The Telegraph is reporting on a Twitter blog post announcing that the Twitter app for Android and iOS is going to keep track of the list of applications you have installed on your phone or tablet. While the Telegraph is claiming "Twitter to snoop on every app on your phone", Twitter says "We are not collecting any data within the applications."
"Twitter is using your app graph to help build a more tailored experience for you on Twitter." "To help build a more personal Twitter experience for you, we are collecting and occasionally updating the list of apps installed on your mobile device so we can deliver tailored content that you might be interested in."
This seems like the next step in companies prying their way into every personal detail of someone's life. Yes there's an 'opt-out', but shouldn't it really be an 'opt-in'? And would you really trust an app that wants to track this information to honor the 'opt-out'? IMHO the best way to ensure Twitter doesn't track your apps (or more) is to not have the app installed.
(Score: 5, Insightful) by frojack on Thursday November 27 2014, @06:27AM
o wrought with fraud and misrepresentation that a pedometer has to know who I am calling on the phone? Android users don't care,
Actually, there is a great deal of misunderstanding that leads people to believe that a pedometer has to know who you are calling.
Its all google's fault. They have lumped groups of access rights into bundles, and using any part of that bundle requires the application to notify you about using the whole bundle. That is flaw number one.
This is what one of the other posters referred to as the lack of fine grain controls.
In fact the pedometer does not know who you are calling. The pedometer probably has voice prompts. Those have to be suppressed when you are in a call.

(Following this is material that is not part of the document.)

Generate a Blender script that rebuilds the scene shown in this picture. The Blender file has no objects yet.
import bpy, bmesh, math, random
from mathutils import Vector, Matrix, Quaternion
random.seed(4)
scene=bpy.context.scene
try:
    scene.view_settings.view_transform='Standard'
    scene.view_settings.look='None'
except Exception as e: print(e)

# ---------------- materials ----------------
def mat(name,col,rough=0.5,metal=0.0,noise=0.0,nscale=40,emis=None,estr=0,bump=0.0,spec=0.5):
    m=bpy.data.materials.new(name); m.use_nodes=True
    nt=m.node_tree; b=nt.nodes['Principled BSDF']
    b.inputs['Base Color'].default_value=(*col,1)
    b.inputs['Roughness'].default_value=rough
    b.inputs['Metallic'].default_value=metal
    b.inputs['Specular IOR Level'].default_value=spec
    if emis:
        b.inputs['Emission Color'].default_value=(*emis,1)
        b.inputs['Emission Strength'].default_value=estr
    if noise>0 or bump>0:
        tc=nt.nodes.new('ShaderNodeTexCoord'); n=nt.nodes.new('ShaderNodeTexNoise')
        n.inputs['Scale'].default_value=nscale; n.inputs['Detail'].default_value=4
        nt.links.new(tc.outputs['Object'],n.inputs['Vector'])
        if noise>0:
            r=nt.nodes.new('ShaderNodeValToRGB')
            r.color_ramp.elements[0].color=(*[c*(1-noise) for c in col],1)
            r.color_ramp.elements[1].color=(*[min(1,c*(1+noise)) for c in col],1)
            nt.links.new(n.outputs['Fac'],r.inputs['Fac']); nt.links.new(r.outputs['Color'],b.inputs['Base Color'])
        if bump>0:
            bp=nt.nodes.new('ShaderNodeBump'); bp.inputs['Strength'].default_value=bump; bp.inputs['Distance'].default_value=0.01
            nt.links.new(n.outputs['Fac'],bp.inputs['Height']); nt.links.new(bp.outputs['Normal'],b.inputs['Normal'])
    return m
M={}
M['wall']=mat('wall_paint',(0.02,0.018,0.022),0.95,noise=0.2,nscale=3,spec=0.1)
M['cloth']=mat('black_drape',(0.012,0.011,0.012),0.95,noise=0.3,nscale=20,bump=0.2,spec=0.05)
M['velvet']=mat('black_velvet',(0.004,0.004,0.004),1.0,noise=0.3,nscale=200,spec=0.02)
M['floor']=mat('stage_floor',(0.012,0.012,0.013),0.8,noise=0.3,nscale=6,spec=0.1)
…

So the App is responsible to monitor phone state to determine if it is allowed to make noise. That is flaw number two.
Ideally, Android would simply traffic-cop all attempts to make noise, instead of expecting each app to make that decision. I fundamental design flaw that Android inherited from its Linux roots.
Second misunderstanding: Android users DO CARE. They've been bitching about it for years.
Android had an improved permission system encoded in the development environment, but withdrew it, probably because it was a mess, and would break more things than it fixed. There are third party utilities that allow you to retroactively remove permissions, but you need to root your phone to use them.
And then your pedometer can announce right in the middle of your phone call, because you denied it access to phone state.
There are structural problems in android that really do need fixing.
No, you are mistaken. I've always had this sig.
(Score: 1) by Wrong Turn Ahead on Thursday November 27 2014, @06:47AM
I use Cyanogenmod, which came with something called Privacy Guard enabled by default (granular permissions). I'm not sure if it is the same code Google was testing but it seems to be largely useless. Increasingly, more apps are refusing to function until you grant them all the permissions they wanted initially. On a side note, the more technology advances, the less I want any of it...
(Score: 2) by aristarchus on Thursday November 27 2014, @07:13AM
C'mon, frojack, I said "who I am calling", not "that I am calling". The need for my contact list, to measure what is going on with the accelerometer? It could be bad design, but we should never attribute to incompetence what is obviously by design and just frigging evil. This is the little know, but much more useful, Reverse Hanlon's Razor.